For real estate investors, Haskell said the change could be most important in the context of Delaware Statutory Trusts. The DST ownership structure allows smaller investors to own fractional interests in institutional-quality commercial property along with other investors.
“The DST is a private security, and a way to hold title to real estate that allows investors to 1031 exchange into a factional ownership of real estate,” he said. “You have be accredited to invest in a DST. The more accredited investors there are, the more investors who will be able to take advantage of DSTs.”
Those additions may be fairly narrow in their scope, but the SEC also says it is open to expanding the number of potential investors by adding other certifications, designations or credentials that are acceptable under the new rules.
“The addition of people who are knowledgeable about investing aligns very well with what we do, which is help investors become educated about real estate investment,” Powderly said. “In the future, there will be additional certifications that will expand the population of potential investors further.”
Some experts argue that the SEC ought to loosen the income thresholds or do away with the notion of an accredited investor all together.
That includes IIRR Management Services CEO Jeff Holzmann, whose company specializes in crowdfunding real estate investment, and who advocates dropping the income threshold to $100K/year, which would include about 29.5 million Americans, or about 9% of the population.
As for the addition of real estate investors because of the change the SEC has made, Holzmann said that realistically the number is negligible.
“Still, expanding of the definition is a step in the right direction,” he said. “More Americans deserve the opportunity to decide how to use their own money by themselves, with less government intervention telling you what you can, and can’t, do with your own money.”
Haskell said he doesn’t think that radical change would be a good idea, however, since the SEC does have a legitimate purpose in protecting small investors who stand to lose their entire net worth, whether by fraud or simply being unable to assess risk.
“The regulations should exist, though in the most minimal way possible,” he said. “I think the SEC is now looking for where that line is drawn.”
Other observers make the case that the wealth threshold to be an accredited investor ought to be raised.

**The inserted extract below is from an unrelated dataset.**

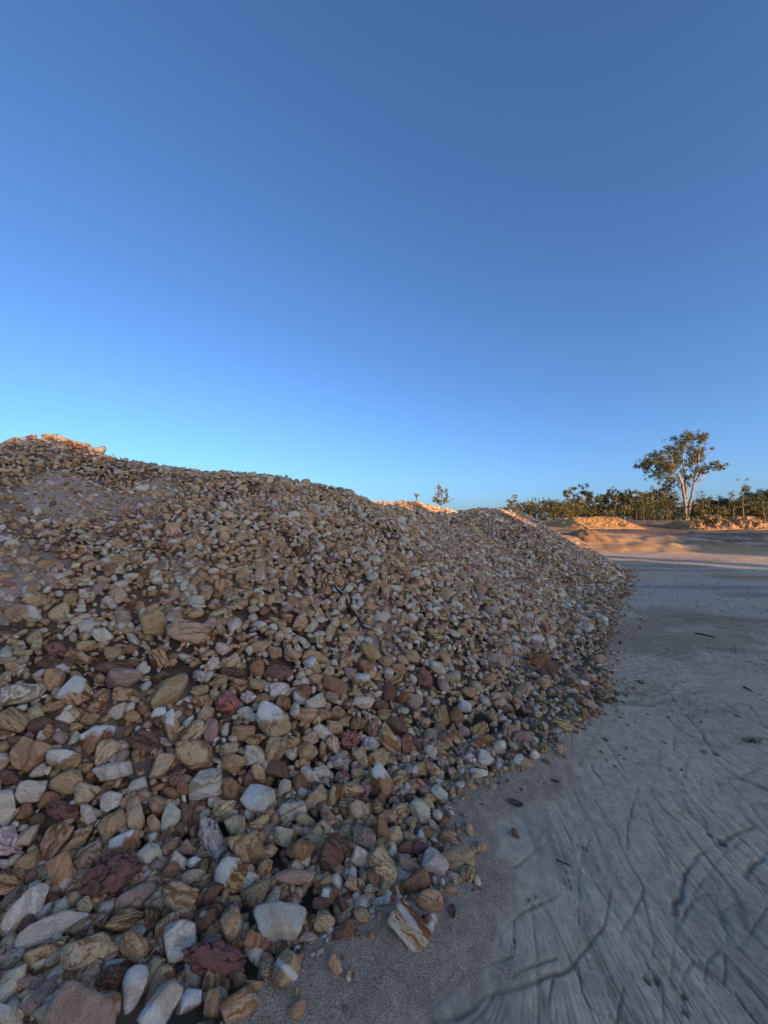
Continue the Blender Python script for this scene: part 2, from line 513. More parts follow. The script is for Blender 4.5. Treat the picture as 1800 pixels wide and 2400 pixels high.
def floor_parts(x, y):
    """height of the pit floor, groove depth 0..1, coarse sand 0..1"""
    x, y = np.asarray(x, float), np.asarray(y, float)
    d = np.hypot(x, y)
    near = 1 - sstep(9, 16, d)
    # streaks running from the heap to the camera side
    wx = x + 0.22 * noise2(x * 1.6, y * 1.1, 21) + 0.055 * noise2(x * 5, y * 4, 22)
    wy = y + 0.16 * noise2(x * 1.5, y * 1.2, 23)
    ang = math.radians(74) + 0.75 * noise2(x * 0.42, y * 0.38, 24) + 0.12 * noise2(x * 1.1, y * 1.0, 29)
    u = wx * np.sin(ang) - wy * np.cos(ang)
    v = wx * np.cos(ang) + wy * np.sin(ang)
    def lines(fu, fv, wd, sd):
        q = noise2(u * fu + 0.5 * noise2(u * fu * .5, v * fv * 1.2, sd + 100), v * fv, sd)
        return np.exp(-(q / wd) ** 2)
    patch = sstep(-0.15, 0.35, noise2(x * 1.3, y * 1.1, 27))
    pat2 = sstep(-0.3, 0.2, noise2(x * 2.1, y * 1.7, 35))
    pat3 = sstep(0.0, 0.4, noise2(x * 1.7, y * 1.5, 36))
    groove = 0.7 * lines(5.5, 0.9, 0.034, 25) * (0.25 + 0.75 * patch) + 0.6 * lines(13, 1.7, 0.05, 26) * pat2 + 0.5 * lines(29, 3.4, 0.085, 28) * patch + 0.5 * lines(9, 1.3, 0.035, 37) * pat3 + 0.35 * lines(50, 5, 0.12, 39) * pat2
    groove = np.minimum(groove, 0.9)
    levee = sstep(0.2, 0.5, noise2(u * 8, v * 1.6, 38)) * pat2 * near
    traced = np.zeros(x.shape)
    for (ox, oy), hw, pts in RILLS:
        P = [gpt(ox + q[0] / 2.765, oy + q[1] / 2.765) for q in pts]
        t = np.mean([q[1] for q in P])
        w = max(hw * 0.6 / F * t, 0.004)
        P = np.array(P)
        bx0, by0 = P.min(0) - 4 * w
        bx1, by1 = P.max(0) + 4 * w
        m = (x > bx0) & (x < bx1) & (y > by0) & (y < by1)
        if not m.any():
            continue
        xm, ym = x[m] + w * 1.2 * noise2(x[m] * 14, y[m] * 14, 31), y[m] + w * 1.2 * noise2(x[m] * 14, y[m] * 14, 32)
        dd = np.full(xm.shape, 9.0)
        for a, b in zip(P[:-1], P[1:]):
            sd, tt = seg_dist(xm, ym, a, b)
            dd = np.minimum(dd, sd)
        k = np.clip(w / 0.008, 0.7, 2.2) * (0.75 + 0.5 * noise2(xm * 8, ym * 8, 33))
        traced[m] = np.maximum(traced[m], np.exp(-(dd / (w * 1.15)) ** 4) * np.clip(k, 0.4, 1.6))
    groove = (np.maximum(groove * (1 - 0.5 * np.clip(traced, 0, 1)), 0)) * near + traced
    pr = np.zeros(x.shape)
    rim = np.zeros(x.shape)
    for i, (px, py, r) in enumerate(PRINTS):
        gx, gy = gpt(px, py)
        w = 0.8 * r / F * gy
        m = (np.abs(x - gx) < 4 * w) & (np.abs(y - gy) < 5 * w)
        if m.any():
            e = np.hypot((x[m] - gx) / w, (y[m] - gy) / (w * 1.5)) + 0.5 * noise2(x[m] / w * 0.9, y[m] / w * 0.6, 40 + i)
            pr[m] = np.maximum(pr[m], np.exp(-e ** 4) * (w / 0.02))
            rim[m] = np.maximum(rim[m], np.exp(-((e - 1.35) / 0.35) ** 2))
    s = toe_sd(x, y)
    edge = 0.27 + 0.10 * noise2(x * 1.7, y * 1.7, 51) + 0.07 * noise2(x * 6, y * 6, 52) + 0.03 * noise2(x * 19, y * 19, 53)
    coarse = (1 - sstep(edge * 0.72, edge * 1.2, -s)) * (1 - 0.85 * sstep(2.3, 3.6, d))
    z = 0.03 * noise2(x * 0.35, y * 0.35, 61) * sstep(2, 8, d) + 0.012 * noise2(x * 1.4, y * 1.4, 62)
    z = z + 0.012 * sstep(0.4, 0.0, -s) * (s < 0) + coarse * 0.006 - 0.16 * sstep(0.0, 0.16, s)
    z = z - 0.006 * groove * (1 - 0.8 * coarse) - 0.022 * np.clip(pr, 0, 2) + 0.005 * rim
    z = z + 0.0025 * noise2(u * 9, v * 2.2, 63) * near
    # the bench that closes the pit floor, and its eroded face
    wob = 1.1 * noise2(x * 0.13, y * 0.13, 71) + 0.35 * noise2(x * 0.6, y * 0.6, 72)
    right = sstep(14, 22, x)
    foot = 21.3 + wob
    top = 28.2 - 0.8 * right + wob
    up = np.clip((y - foot) / (top - foot), 0, 1)
    gully = np.abs(noise2(x * 0.55 + 0.8 * noise2(x * 0.3, y * 0.6, 75), y * 0.16, 73))
    terr = np.floor(up * 5 + 0.5 * noise2(x * 0.4, y * 0.4, 74)) / 5
    face = sstep(0, 1, up) * (1 - 0.35 * right) + terr * 0.35 * right
    z = z + 1.02 * face + (0.16 * (gully - 0.25)) * np.sin(np.pi * np.clip(up, 0, 1)) * (0.5 + right)
    z = z + 0.10 * noise2(x * 0.9, y * 0.9, 76) * np.sin(np.pi * np.clip(up, 0, 1)) + 0.05 * noise2(x * 2.2, y * 2.2, 77) * np.sin(np.pi * np.clip(up, 0, 1))
    z = z + 1.3 * sstep(40, 66, y + 0.15 * x) + 0.12 * noise2(x * 0.2, y * 0.2, 78) * sstep(30, 40, d)
    return z, groove, pr, coarse, up, right, gully, terr, levee


def floor_h(x, y):
    return floor_parts(np.atleast_1d(x), np.atleast_1d(y))[0]


def build_ground():
    az = np.concatenate([np.linspace(-180, -24, 53)[:-1], np.arange(-24, 46.5, 0.18), np.linspace(46.5, 180, 46)[1:-1]])
    rad = [0.25]
    while rad[-1] < 900:
        r = rad[-1]
        q = 0.03 if r < 0.95 else 0.0045 if r < 4.5 else 0.006 if r < 9 else 0.011 if r < 34 else 0.04
        rad.append(r * (1 + q))
    rad = np.array(rad + [2200.0, 4500.0])
    A, R = np.meshgrid(np.radians(az), rad)
    X, Y = R * np.sin(A), R * np.cos(A)
    z, groove, pr, coarse, up, right, gully, terr, levee = (q.reshape(R.shape) for q in floor_parts(X.ravel(), Y.ravel()))
    na, nr = len(az), len(rad)
    V = np.stack([X, Y, z], -1).reshape(-1, 3)
    I = np.arange(nr * na).reshape(nr, na)
    J = np.roll(I, -1, 1)
    Fq = np.stack([I[:-1], J[:-1], J[1:], I[1:]], -1).reshape(-1, 4)[:, ::-1]
    x, y = X, Y
    d = R
    silt = np.array([0.55, 0.40, 0.25])
    silt2 = np.array([0.37, 0.285, 0.20])
    sand = np.array([0.42, 0.285, 0.185])
    brown = np.array([0.36, 0.24, 0.14])
    pale = np.array([0.52, 0.42, 0.33])
    bankc = np.array([0.50, 0.30, 0.14])
    bankd = np.array([0.185, 0.118, 0.078])

    def mixc(c, c2, m):
        return c + (c2 - c) * np.clip(m, 0, 1)[..., None]
    c = np.broadcast_to(silt, X.shape + (3,)).copy()
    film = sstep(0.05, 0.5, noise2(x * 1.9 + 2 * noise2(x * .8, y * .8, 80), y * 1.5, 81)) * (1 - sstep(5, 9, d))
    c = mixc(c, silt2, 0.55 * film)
    c = mixc(c, silt * 1.17, 0.8 * levee)
    mott = sstep(0.1, 0.6, fbm2(x * 0.55, y * 0.7, 83))
    c = mixc(c, brown, 0.8 * mott * sstep(4.0, 6.5, d) * (1 - sstep(14, 20, d)) + 0.5 * sstep(-0.2, 0.5, noise2(x * .5, y * .9, 84)) * sstep(3.5, 5, d) * (1 - sstep(7, 10, d)))
    c = mixc(c, pale, 0.85 * sstep(-0.25, 0.4, noise2(x * 0.25, y * 0.8, 85)) * sstep(7.5, 11, d))
    c = mixc(c, brown * 0.8, 0.6 * sstep(0.1, 0.5, noise2(x * 0.35, y * 1.7, 86)) * sstep(9, 13, d) * (1 - sstep(26, 34, d)))
    onb = sstep(0.02, 0.2, up)
    c = mixc(c, bankc, onb)
    c = mixc(c, bankd, onb * right * sstep(0.25, 0.75, up + 0.25 * noise2(x * 0.35, y * 0.5, 87)))
    c = mixc(c, pale, onb * right * 0.7 * sstep(0.15, 0.5, noise2(x * 0.3, y * 1.6, 88)) * (1 - sstep(0.6, 0.95, up)))
    c = mixc(c, bankd, onb * (1 - right) * 0.6 * sstep(0.1, 0.5, noise2(x * 0.4, y * 0.9, 89)))
    c = mixc(c, np.array([0.2, 0.13, 0.075]), sstep(33, 45, d))
    c = mixc(c, sand, coarse)
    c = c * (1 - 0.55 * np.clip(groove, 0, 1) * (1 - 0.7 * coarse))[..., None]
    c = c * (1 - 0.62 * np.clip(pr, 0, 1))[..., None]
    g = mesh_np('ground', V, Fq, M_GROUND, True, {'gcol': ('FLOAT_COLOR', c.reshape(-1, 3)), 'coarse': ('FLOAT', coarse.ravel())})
    tag(g, kind='structure')
    return g


def build_heap_core():
    """the packed earth inside the heap, on which the stones lie"""
    n1, n2 = 200, 300
    x = np.linspace(-13, 9.5, n1 + 1)
    y = np.linspace(-4.5, 24, n2 + 1)
    X, Y = np.meshgrid(x, y)
    H = heap_h(X.ravel(), Y.ravel()).reshape(X.shape)
    dust = dust_map(X, Y)
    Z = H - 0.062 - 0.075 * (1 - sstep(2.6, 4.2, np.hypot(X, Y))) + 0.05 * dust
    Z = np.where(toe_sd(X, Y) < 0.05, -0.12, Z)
    V = np.stack([X, Y, Z], -1).reshape(-1, 3)
    I = np.arange(V.shape[0]).reshape(X.shape)
    Fq = np.stack([I[:-1, :-1], I[:-1, 1:], I[1:, 1:], I[1:, :-1]], -1).reshape(-1, 4)
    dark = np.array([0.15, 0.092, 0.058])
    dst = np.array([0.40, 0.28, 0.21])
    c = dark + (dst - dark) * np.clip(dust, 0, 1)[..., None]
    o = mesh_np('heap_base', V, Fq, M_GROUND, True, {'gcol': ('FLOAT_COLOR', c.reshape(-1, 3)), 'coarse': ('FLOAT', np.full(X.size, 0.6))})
    return tag(o, kind='structure')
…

Robert Pozen, a nonresident senior fellow at the Brookings Institute, argues that the pool of accredited investors has actually expanded a great deal since 1983, because the income thresholds haven’t been adjusted for inflation since then.
The number of people who may now be allowed to invest as accredited parties is substantial. In 1983, only 440,000 U.S. households met the income requirement, and 1.42 million people met the net worth requirement. In 2020, 11.36 million households met the income requirement and about 16 million investors met the net worth requirement.
“The SEC apparently has concluded that financial knowledge is a better indication of investor sophistication than annual income or net worth,” Pozen writes. “While we can understand the SEC’s position, we strongly believe that mid-level investors, whose financial resources are not very extensive, need special protections on both financial knowledge and loss absorption.”
This small step by the SEC will not, by itself, create significant new opportunities for CRE crowdfunding, Holzmann said. But it may potentially mark the turning point at which legislators and regulators started expanding definitions to allow millions of others people to take part in this form of investment.
“As someone of oversees one of the largest crowdfunded real estate portfolios in the world, I’m surprised each day by how little some accredited investors actually know, and how much more some other know but are prohibited from participating,” Holzmann said. “This perpetuates the notion that the rich are getting richer, and contributes to the disparity in our society. We can, and should, do better than this as an industry.”